State Bank of India (SBI), the country’s largest public sector lender, reported a record-breaking performance in the third quarter of FY26 (October–December 2025). The bank posted its highest-ever standalone quarterly net profit of ₹21,028 crore, marking a strong 24% YoY growth. The results underline SBI’s improving balance sheet, steady loan growth, and resilient core banking operations.

The strong performance was mainly driven by healthy credit demand, improved asset quality, and stable margins despite a competitive lending environment. SBI’s results were well received by markets, with the stock moving sharply higher after the announcement and remaining in focus on February 9, 2026.

A key contributor to SBI’s earnings was its net interest income (NII), which rose about 9% YoY to ₹45,190 crore. NII represents the difference between interest earned on loans and interest paid on deposits and is the backbone of a bank’s profitability. Growth in advances of around 15.14% helped boost interest income, reflecting strong demand from retail, MSME, and corporate borrowers.

While loan growth remained robust, SBI managed to keep its net interest margins (NIMs) largely stable. Domestic NIM stood at approximately 3.12%, showing only mild compression. This indicates that the bank was able to balance lending growth with funding costs effectively, even as deposit competition remained intense.

Another highlight of the quarter was the sharp rise in operating profit, which increased by nearly 40%. Higher core income and controlled operating expenses supported this growth. In addition, SBI received a special dividend of ₹2,200 crore from SBI Mutual Fund, which is preparing for an IPO. This one-time income further strengthened the bank’s bottom line.

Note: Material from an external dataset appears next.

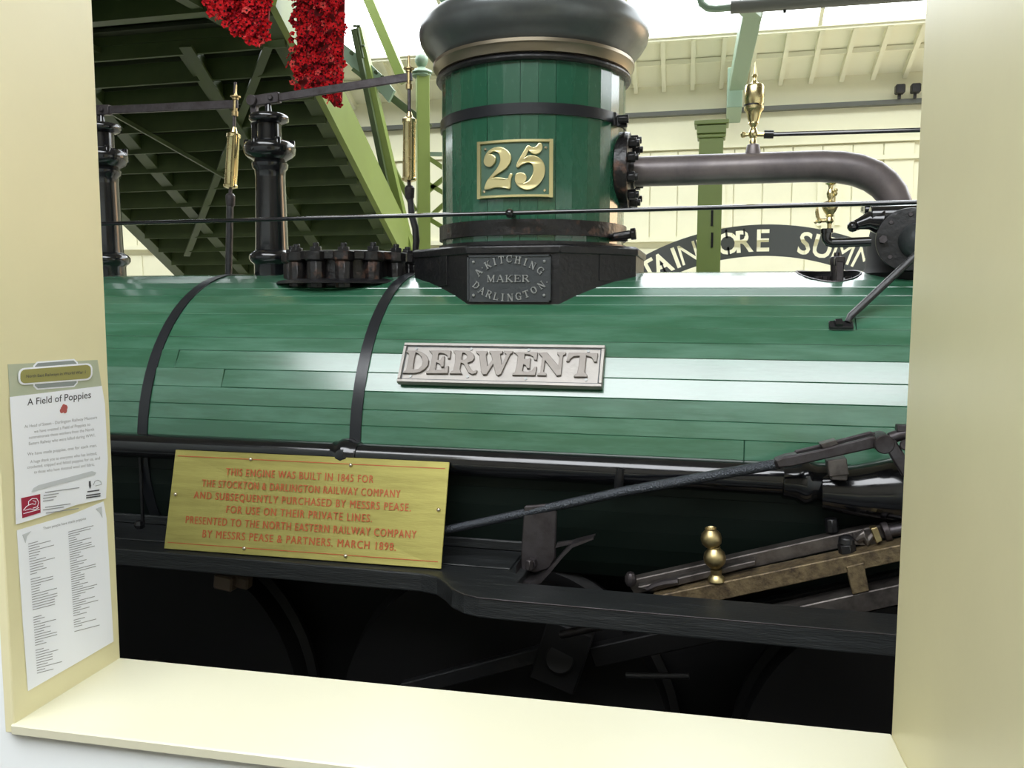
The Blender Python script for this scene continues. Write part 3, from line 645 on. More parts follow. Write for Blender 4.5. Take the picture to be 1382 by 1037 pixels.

Asset quality also continued to improve during the quarter. SBI reported a lower gross non-performing asset (NPA) ratio, reflecting better credit discipline and recovery of stressed loans. A cleaner balance sheet has reduced provisioning pressure and enhanced the bank’s earnings stability.

SBI’s balance sheet size remained massive, highlighting its scale and reach across India. The bank’s total business crossed ₹103 lakh crore, with deposits exceeding ₹57 lakh crore and advances crossing ₹46 lakh crore. The credit-deposit ratio of around 72% suggests that SBI still has room to grow lending without stressing liquidity.

From a market perspective, the results boosted investor confidence. Several brokerages responded positively, with at least one raising its target price to ₹1,250. SBI’s strong earnings also supported broader banking stocks and contributed to positive sentiment across equity indices.

Overall, SBI’s Q3 FY26 performance shows a combination of record profitability, solid loan growth, stable margins, and improving asset quality. The results confirm SBI’s position as a key beneficiary of India’s ongoing economic growth and strengthening credit cycle.